The Royal College of Psychiatrists has called for social media data to be handed over to academics in order to protect children and young people who are at risk of suicide.

By studying the content that is being viewed, the hope is that new research could help protect users from material that could harm them.

According to an article from The Guardian:

“We will never understand the risks and benefits of social media use unless the likes of Twitter, Facebook and Instagram share their data with researchers,” said Dr Bernadka Dubicka, chair of the college’s child and adolescent mental health faculty. “Their research will help shine a light on how young people are interacting with social media, not just how much time they spend online.”

 

Data passed to academics would show the type of material viewed and how long users were spending on such platforms but would be anonymous, the college said.

That the data would be anonymised could potentially make this course of action permissible under GDPR, but this data is nonetheless extremely sensitive. Care would have to be taken to ensure that it was shared with academics legally and that users were sufficiently protected.

The idea has received support from other sources as well. The Guardian goes on:

NHS England challenged firms to hand over the sort of information that the college is suggesting. Claire Murdoch, its national director for mental health, said that action was needed “to rein in potentially misleading or harmful online content and behaviours”.

 

She said: “If these tech giants really want to be a force for good, put a premium on users’ wellbeing and take their responsibilities seriously, then they should do all they can to help researchers better understand how they operate and the risks posed. Until then, they cannot confidently say whether the good outweighs the bad.”
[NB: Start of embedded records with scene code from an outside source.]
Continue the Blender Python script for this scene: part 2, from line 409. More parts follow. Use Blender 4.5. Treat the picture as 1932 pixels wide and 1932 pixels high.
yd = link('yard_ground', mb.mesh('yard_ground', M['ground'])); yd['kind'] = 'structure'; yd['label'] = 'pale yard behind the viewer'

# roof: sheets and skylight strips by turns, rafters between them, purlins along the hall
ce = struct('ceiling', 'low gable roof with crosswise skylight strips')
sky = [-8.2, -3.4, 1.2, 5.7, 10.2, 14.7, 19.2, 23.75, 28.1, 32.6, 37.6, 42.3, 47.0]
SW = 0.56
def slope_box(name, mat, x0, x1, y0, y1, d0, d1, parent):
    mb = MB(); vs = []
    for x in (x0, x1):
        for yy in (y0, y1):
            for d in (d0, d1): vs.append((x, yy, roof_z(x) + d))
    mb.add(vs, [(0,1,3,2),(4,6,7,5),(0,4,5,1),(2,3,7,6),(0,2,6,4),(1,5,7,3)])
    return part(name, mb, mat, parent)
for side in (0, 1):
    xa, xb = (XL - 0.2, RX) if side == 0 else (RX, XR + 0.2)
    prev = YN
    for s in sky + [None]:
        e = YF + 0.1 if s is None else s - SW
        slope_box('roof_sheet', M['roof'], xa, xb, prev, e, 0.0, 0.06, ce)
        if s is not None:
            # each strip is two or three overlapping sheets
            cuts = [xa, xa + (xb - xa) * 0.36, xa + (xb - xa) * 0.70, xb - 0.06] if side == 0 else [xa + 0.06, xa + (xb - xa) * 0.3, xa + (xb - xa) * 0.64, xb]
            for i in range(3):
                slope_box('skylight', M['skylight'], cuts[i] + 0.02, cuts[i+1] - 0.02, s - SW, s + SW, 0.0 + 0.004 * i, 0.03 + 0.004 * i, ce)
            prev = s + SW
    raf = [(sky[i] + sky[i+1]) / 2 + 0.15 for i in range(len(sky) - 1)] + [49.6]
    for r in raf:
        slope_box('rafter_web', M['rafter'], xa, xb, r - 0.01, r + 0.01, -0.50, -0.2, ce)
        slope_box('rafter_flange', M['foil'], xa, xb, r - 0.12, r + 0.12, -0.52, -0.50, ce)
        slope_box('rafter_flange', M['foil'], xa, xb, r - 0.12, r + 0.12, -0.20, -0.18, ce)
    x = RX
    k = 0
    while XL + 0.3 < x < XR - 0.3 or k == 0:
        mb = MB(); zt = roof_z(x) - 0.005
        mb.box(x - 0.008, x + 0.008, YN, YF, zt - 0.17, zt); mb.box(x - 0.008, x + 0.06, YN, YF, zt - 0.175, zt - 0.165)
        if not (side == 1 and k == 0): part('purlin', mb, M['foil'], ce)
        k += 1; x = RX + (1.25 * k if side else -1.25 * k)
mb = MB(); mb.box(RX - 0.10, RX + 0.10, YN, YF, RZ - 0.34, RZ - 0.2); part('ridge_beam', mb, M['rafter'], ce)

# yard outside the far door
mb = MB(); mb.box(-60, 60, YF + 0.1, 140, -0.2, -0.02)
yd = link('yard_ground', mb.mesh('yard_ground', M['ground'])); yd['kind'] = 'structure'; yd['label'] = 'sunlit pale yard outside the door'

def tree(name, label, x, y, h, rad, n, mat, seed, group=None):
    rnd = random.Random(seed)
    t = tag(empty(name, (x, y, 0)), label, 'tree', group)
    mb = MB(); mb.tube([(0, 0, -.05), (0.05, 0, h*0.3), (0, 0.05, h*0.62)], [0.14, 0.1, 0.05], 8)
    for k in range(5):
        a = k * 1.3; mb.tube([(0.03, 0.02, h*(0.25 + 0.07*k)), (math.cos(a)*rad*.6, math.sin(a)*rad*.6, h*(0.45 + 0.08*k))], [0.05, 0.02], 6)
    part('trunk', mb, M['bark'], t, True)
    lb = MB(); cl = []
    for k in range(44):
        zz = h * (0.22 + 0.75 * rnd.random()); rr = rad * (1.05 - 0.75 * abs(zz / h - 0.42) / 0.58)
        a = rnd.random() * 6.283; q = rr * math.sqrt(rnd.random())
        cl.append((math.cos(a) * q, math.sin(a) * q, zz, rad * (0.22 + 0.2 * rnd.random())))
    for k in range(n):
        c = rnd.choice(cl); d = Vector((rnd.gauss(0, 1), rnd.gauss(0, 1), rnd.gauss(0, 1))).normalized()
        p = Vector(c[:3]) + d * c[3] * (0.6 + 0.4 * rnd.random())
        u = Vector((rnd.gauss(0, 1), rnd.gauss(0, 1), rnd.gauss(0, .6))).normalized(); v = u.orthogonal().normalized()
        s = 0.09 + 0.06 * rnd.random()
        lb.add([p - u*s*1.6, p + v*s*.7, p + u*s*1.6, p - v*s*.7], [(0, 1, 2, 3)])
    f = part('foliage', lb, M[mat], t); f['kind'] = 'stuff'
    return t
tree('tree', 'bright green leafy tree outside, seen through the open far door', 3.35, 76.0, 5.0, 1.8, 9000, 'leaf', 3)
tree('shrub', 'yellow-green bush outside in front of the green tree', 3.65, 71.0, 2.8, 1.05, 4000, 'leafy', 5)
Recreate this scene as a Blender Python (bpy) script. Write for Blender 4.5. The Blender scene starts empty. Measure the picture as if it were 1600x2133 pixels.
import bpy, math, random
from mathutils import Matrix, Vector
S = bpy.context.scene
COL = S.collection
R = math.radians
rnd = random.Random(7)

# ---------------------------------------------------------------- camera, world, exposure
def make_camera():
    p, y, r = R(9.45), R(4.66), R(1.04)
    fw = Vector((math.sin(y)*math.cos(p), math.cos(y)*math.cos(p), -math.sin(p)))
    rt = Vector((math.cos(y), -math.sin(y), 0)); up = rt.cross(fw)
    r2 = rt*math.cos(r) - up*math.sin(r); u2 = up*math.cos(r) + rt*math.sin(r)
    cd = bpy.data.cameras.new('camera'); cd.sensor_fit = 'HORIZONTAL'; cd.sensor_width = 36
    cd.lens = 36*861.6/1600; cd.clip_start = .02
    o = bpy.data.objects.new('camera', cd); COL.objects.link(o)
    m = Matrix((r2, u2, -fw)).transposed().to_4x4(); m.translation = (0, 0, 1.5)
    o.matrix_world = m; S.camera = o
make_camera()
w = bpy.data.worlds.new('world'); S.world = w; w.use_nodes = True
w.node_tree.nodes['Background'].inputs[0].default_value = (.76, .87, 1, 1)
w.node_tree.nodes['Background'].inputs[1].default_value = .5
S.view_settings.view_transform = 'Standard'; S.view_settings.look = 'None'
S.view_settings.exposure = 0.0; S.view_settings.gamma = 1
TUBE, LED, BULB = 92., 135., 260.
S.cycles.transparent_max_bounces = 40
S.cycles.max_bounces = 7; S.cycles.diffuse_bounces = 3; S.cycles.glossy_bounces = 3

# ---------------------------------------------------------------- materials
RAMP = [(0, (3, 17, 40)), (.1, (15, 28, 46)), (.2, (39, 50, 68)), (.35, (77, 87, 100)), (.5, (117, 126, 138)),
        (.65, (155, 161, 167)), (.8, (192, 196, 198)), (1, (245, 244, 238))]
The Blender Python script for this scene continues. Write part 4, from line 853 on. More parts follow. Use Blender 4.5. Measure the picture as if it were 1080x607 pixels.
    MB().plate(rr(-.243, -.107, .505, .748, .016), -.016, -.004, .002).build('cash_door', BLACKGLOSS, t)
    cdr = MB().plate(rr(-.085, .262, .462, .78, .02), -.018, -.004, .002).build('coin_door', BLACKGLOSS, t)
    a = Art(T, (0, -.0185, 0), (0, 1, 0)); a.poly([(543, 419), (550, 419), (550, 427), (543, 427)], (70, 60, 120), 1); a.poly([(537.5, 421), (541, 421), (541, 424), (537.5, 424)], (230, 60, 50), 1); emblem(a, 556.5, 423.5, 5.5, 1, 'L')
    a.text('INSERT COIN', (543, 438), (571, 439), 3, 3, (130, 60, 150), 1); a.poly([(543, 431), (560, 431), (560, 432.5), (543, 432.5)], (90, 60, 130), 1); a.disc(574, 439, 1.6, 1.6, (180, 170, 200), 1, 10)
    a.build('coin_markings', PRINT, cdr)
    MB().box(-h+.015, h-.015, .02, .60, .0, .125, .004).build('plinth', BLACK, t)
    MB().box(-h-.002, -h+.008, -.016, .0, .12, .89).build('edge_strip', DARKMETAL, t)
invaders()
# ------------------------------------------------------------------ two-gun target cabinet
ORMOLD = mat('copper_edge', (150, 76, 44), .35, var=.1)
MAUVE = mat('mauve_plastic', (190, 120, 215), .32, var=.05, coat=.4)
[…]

Click here to read the full article from The Guardian.

With the government currently planning measures to make the internet a safer place for users, including setting up an independent regulator and placing a duty of care on online companies, the Royal College of Psychiatrists may well get what they want here.

But with data privacy being a major concern here, there is also likely to be objections. According to the BBC, civil rights group Big Brother Watch stated that users should be “empowered to choose what data they give away, who to and for what purposes”, and that young people should not be treated like “lab rats” on social media.